**Exercise requirements:**
Find the string "Measure" in the records. Copy every line it appears in.

— Start Records supplied —

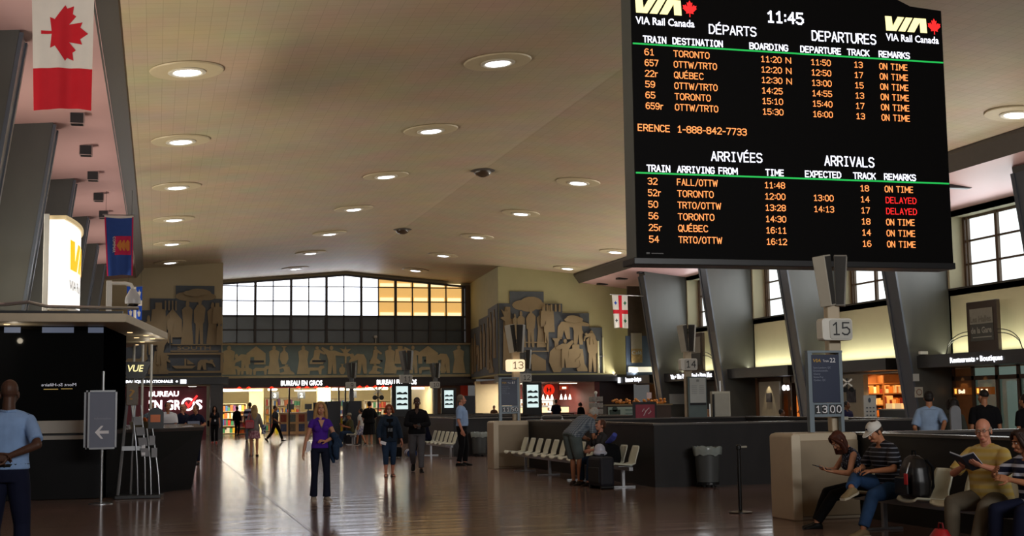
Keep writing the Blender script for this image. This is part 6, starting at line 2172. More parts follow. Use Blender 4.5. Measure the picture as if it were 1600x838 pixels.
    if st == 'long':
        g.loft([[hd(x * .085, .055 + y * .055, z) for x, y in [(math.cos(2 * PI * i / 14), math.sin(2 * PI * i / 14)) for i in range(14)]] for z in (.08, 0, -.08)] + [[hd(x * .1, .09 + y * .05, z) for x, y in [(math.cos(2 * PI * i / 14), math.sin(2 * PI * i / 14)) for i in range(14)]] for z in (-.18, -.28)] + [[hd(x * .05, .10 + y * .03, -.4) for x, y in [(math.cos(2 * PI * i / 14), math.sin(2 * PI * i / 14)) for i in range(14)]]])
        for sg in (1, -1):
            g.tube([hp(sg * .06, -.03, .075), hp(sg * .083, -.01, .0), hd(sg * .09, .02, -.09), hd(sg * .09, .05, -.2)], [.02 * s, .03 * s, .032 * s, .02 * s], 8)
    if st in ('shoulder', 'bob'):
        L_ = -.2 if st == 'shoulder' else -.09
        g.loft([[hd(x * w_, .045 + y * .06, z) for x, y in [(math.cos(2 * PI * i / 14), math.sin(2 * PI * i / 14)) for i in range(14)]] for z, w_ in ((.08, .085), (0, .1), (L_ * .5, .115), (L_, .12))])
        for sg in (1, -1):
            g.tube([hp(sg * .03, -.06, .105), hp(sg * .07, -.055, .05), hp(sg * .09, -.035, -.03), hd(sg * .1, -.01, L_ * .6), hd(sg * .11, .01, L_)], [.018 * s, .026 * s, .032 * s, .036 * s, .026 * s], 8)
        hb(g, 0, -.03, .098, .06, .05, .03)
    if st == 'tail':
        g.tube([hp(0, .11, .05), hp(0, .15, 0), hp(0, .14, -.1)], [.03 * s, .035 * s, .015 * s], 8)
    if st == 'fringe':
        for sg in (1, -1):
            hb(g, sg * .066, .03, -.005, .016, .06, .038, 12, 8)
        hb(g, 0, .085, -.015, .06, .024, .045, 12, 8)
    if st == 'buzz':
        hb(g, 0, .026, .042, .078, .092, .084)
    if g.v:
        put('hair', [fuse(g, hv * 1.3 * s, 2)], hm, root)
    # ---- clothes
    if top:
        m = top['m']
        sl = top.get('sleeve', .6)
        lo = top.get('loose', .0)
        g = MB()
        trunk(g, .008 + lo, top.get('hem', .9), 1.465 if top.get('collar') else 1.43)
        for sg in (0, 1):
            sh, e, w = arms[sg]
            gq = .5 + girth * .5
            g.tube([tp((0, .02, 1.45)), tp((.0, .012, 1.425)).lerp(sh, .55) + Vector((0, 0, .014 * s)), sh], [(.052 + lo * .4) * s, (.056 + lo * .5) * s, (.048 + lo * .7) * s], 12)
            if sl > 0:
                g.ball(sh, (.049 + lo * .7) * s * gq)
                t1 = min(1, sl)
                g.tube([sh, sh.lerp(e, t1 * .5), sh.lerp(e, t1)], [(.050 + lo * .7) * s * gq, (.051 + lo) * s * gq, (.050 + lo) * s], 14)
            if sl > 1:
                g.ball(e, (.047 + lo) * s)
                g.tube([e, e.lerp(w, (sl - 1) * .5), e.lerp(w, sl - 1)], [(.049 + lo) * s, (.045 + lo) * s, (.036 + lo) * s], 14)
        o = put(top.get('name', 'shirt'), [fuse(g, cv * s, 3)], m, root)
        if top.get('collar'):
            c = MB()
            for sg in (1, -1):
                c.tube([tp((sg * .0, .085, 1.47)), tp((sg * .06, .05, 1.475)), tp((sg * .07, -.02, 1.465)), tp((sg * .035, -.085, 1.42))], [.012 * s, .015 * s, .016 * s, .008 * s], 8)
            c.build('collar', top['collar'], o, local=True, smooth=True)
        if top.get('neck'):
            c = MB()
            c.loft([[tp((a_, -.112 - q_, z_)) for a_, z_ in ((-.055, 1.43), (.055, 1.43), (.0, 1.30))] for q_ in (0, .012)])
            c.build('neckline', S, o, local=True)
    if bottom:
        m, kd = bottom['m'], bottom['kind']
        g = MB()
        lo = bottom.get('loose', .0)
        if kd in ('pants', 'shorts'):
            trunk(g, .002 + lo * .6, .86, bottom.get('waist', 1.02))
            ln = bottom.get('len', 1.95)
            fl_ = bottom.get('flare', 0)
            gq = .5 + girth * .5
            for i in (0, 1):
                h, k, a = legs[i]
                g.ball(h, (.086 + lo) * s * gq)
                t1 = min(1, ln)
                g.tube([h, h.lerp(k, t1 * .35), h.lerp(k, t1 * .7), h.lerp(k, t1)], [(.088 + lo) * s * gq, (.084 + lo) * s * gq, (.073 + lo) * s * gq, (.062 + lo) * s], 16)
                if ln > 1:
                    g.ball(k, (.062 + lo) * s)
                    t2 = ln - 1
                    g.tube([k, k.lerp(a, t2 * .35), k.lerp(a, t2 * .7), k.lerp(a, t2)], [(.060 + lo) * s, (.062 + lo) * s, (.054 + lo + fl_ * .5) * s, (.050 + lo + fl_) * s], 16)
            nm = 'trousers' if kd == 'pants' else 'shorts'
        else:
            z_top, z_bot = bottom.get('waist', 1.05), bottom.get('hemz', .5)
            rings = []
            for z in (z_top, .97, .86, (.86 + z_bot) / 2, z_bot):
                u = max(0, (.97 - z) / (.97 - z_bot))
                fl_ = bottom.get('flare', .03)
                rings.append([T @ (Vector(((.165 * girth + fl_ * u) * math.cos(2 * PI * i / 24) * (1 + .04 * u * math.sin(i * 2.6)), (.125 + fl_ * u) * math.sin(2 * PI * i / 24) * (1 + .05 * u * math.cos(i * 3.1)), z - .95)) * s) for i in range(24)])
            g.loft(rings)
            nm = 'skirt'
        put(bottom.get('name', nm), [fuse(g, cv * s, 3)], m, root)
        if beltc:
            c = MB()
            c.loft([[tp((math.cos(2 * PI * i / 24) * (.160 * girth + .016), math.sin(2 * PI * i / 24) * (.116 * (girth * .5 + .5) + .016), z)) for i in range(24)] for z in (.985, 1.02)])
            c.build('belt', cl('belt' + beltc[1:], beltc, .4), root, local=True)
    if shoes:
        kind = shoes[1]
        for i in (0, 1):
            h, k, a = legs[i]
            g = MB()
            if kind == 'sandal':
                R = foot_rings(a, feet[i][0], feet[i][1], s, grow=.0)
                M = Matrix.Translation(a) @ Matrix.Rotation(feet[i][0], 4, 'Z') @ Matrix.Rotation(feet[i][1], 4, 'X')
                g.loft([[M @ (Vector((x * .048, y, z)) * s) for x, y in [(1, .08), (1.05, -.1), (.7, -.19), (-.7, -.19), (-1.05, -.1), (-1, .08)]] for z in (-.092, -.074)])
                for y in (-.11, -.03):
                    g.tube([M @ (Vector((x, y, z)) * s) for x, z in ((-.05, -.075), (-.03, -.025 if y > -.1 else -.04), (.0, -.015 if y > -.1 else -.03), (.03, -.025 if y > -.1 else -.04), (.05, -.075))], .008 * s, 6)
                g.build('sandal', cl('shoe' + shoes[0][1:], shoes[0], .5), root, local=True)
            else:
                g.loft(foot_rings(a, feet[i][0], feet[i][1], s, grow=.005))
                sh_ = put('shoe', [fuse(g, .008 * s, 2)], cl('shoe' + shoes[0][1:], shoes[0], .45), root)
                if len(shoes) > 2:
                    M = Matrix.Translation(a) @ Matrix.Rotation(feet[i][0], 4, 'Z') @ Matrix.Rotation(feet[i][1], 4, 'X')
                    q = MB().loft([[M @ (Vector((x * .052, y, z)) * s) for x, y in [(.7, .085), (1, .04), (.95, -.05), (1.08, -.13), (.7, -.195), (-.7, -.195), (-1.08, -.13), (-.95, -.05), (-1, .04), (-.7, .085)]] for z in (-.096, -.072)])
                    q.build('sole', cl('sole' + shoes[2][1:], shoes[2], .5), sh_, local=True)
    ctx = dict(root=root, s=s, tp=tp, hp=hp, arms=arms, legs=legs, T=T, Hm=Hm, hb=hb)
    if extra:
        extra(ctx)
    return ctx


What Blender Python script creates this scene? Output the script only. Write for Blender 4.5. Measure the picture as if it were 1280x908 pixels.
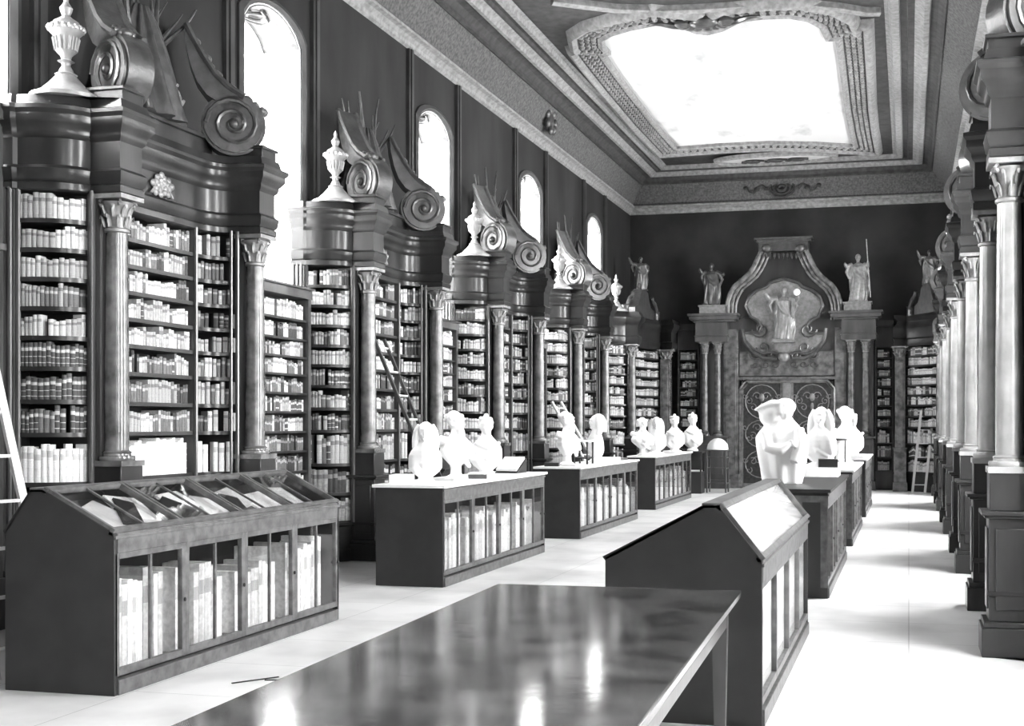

— End Records supplied —

**Answer to this task:**
Keep writing the Blender script for this image. This is part 6, starting at line 2172. More parts follow. Use Blender 4.5. Measure the picture as if it were 1600x838 pixels.
What Blender Python script creates this scene? Output the script only. Write for Blender 4.5. Measure the picture as if it were 1280x908 pixels.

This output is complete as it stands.